Sport | Australian rules football |
---|---|
Awarded for | The best and fairest player at the Western Bulldogs Football Club |
Location | Crown Palladium |
Country | Australia |
Presented by | Western Bulldogs Football Club |
History | |
First award | 1927 |
First winner | Ivan McAlpine |
Most wins | Scott West (7 times) |
Most recent | Marcus Bontempelli (2024) |
The Charles Sutton Medal is an Australian rules football award presented annually to the player adjudged best and fairest for the Western Bulldogs throughout the Victorian Football League/Australian Football League season. The medal is named after 1950 winner Charlie Sutton, who was the Bulldogs' 1954 premiership captain-coach.[1] There were many previous names for the medal, which was originally known as the McCarthy Trophy[2] from 1927 to 1939, named after Con McCarthy, who played a key part in getting the club entry into the Victorian Football League. It was also called the Con Weickhardt trophy (also known as the Con Curtain trophy)[2] from 1940 to 1954. It was named after the man who chaired the club for 4 years.[3] It was renamed to its current name in 1955. The inaugural winner for the award was Ivan McAlpine in 1927.

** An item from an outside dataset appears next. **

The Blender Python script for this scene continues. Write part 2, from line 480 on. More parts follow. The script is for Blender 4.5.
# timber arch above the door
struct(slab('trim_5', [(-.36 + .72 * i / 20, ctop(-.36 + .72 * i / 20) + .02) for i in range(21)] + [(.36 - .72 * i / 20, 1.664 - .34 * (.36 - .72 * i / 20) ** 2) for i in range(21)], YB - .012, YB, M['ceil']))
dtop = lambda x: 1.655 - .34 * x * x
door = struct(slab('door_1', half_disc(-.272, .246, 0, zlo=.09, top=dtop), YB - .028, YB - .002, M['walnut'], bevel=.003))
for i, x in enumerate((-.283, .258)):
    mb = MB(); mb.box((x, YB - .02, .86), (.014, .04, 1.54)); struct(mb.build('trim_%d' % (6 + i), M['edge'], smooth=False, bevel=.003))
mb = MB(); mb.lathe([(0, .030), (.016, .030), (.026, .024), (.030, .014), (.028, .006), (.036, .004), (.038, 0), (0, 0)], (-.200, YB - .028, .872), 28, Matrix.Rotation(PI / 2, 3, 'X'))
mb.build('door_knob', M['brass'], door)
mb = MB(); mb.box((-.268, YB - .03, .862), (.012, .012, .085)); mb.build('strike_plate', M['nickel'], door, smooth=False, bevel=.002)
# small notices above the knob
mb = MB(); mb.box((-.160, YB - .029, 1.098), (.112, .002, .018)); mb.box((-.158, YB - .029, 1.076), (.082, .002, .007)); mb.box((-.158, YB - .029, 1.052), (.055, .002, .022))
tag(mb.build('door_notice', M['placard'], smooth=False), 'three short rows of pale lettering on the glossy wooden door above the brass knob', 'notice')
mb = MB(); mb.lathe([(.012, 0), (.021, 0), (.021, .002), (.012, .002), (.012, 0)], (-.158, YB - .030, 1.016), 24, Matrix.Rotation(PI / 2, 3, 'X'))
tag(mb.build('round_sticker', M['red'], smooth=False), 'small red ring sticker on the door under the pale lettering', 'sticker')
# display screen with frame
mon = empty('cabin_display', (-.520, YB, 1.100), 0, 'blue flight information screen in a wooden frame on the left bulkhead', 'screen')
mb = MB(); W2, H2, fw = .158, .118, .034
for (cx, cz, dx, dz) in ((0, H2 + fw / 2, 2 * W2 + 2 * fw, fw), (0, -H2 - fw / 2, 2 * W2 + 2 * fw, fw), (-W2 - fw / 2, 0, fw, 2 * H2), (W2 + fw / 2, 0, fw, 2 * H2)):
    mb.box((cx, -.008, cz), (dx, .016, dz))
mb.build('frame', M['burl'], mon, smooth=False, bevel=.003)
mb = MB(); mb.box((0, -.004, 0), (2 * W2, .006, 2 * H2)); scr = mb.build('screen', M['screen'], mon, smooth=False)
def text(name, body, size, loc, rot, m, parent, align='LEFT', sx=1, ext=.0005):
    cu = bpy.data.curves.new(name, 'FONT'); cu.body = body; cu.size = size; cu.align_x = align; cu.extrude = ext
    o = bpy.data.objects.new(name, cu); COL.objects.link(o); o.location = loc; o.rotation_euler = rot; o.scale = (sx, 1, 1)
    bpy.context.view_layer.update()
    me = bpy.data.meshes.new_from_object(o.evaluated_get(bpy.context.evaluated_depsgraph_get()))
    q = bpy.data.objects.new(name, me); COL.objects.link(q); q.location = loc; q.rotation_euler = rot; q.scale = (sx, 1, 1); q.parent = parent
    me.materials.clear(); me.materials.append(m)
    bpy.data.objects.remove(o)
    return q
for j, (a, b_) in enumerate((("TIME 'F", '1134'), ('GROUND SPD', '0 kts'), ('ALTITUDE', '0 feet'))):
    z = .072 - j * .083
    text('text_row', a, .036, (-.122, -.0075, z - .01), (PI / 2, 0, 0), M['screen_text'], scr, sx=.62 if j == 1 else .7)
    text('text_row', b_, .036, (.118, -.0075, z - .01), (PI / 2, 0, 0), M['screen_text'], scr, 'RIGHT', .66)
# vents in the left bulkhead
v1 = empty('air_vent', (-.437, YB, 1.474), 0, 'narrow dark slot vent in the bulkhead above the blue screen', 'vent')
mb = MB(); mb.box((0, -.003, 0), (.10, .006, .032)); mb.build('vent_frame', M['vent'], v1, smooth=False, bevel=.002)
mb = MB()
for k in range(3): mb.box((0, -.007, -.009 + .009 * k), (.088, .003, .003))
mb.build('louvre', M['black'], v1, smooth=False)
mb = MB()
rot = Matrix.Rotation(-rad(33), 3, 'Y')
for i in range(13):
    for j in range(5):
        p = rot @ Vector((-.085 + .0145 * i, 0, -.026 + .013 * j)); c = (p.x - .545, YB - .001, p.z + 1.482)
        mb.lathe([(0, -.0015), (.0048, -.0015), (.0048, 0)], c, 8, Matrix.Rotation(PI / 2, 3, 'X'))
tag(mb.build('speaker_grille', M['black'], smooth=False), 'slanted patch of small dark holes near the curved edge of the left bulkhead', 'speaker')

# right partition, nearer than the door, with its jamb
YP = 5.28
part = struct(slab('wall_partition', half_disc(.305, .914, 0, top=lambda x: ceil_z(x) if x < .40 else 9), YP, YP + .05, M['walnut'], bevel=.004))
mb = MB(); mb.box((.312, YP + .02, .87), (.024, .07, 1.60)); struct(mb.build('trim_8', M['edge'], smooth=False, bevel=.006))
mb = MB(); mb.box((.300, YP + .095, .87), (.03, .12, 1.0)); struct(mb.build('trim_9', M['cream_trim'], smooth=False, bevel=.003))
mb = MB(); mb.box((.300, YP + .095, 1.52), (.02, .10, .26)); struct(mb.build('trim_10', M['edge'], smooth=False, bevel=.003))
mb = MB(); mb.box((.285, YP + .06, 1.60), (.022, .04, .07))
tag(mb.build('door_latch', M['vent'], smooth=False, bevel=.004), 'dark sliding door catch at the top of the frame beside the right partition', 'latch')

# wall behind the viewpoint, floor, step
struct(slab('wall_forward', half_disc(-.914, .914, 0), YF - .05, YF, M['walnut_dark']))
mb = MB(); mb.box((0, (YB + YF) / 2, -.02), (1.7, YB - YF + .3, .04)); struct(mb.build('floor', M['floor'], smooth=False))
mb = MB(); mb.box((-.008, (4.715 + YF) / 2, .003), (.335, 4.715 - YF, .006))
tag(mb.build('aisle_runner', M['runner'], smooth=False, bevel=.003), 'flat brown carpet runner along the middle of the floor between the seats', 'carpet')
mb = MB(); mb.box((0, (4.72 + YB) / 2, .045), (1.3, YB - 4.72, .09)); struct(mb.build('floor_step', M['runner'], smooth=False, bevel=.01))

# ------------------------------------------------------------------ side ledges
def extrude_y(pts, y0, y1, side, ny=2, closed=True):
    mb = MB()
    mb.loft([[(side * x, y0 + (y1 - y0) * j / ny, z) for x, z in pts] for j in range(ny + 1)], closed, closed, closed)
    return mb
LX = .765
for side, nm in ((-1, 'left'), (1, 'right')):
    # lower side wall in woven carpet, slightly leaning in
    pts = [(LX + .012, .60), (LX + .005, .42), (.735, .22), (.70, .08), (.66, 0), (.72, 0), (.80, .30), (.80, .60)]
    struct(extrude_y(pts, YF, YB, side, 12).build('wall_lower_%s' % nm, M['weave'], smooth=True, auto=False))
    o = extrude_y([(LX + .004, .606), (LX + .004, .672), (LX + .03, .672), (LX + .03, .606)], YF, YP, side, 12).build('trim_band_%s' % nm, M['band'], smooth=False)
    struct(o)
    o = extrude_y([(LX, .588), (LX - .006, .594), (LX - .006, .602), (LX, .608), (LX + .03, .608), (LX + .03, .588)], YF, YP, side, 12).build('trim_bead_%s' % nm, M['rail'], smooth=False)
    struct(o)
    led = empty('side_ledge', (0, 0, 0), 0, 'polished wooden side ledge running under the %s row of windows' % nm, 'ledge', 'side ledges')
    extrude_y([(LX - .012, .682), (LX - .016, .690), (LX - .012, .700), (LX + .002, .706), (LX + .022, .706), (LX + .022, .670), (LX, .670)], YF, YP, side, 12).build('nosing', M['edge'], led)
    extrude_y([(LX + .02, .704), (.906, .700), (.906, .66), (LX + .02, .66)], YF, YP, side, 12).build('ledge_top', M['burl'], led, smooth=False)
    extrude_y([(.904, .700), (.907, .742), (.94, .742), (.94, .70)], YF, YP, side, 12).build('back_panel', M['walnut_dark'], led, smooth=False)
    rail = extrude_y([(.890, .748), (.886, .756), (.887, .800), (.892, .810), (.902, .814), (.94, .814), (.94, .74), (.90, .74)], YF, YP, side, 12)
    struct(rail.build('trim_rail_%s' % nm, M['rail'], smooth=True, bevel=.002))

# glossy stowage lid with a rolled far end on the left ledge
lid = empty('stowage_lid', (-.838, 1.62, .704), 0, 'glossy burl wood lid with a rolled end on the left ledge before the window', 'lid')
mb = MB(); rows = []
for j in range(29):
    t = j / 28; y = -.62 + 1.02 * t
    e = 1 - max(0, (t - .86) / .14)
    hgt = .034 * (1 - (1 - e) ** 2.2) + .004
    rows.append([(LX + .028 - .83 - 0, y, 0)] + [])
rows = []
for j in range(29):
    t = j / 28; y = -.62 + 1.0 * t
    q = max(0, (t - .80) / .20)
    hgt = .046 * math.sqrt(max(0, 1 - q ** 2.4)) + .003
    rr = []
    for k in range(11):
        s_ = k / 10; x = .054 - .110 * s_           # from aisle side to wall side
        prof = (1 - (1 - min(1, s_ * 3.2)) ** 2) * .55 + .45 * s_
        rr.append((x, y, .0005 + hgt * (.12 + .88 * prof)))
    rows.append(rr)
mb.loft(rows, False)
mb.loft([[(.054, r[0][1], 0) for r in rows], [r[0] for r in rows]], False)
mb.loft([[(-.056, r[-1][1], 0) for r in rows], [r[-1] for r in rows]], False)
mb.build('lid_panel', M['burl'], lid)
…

The voting system as of the 2019 AFL season, consists of five members of the Western Bulldogs match committee awarding a score from zero to five for each player after every game.[4] The maximum score that can be obtained after one game is 25. Five players have won the award while also winning the Brownlow Medal, the best and fairest award for the Australian Football League. Those players were Norman Ware (1941), John Schultz (1960), Gary Dempsey (1975), Kelvin Templeton (1980) and Scott Wynd (1992). Scott West holds the record for most Charles Sutton Medals at the club, winning the accolade seven times in ten years; 1995, 1997, 1998, 2000, 2003, 2004 and 2005. Gary Dempsey and Marcus Bontempelli are in second with a total of six. Dempsey also holds the record for most Charles Sutton Medals won consecutively, his streak running from 1973 to 1977, a total of five years.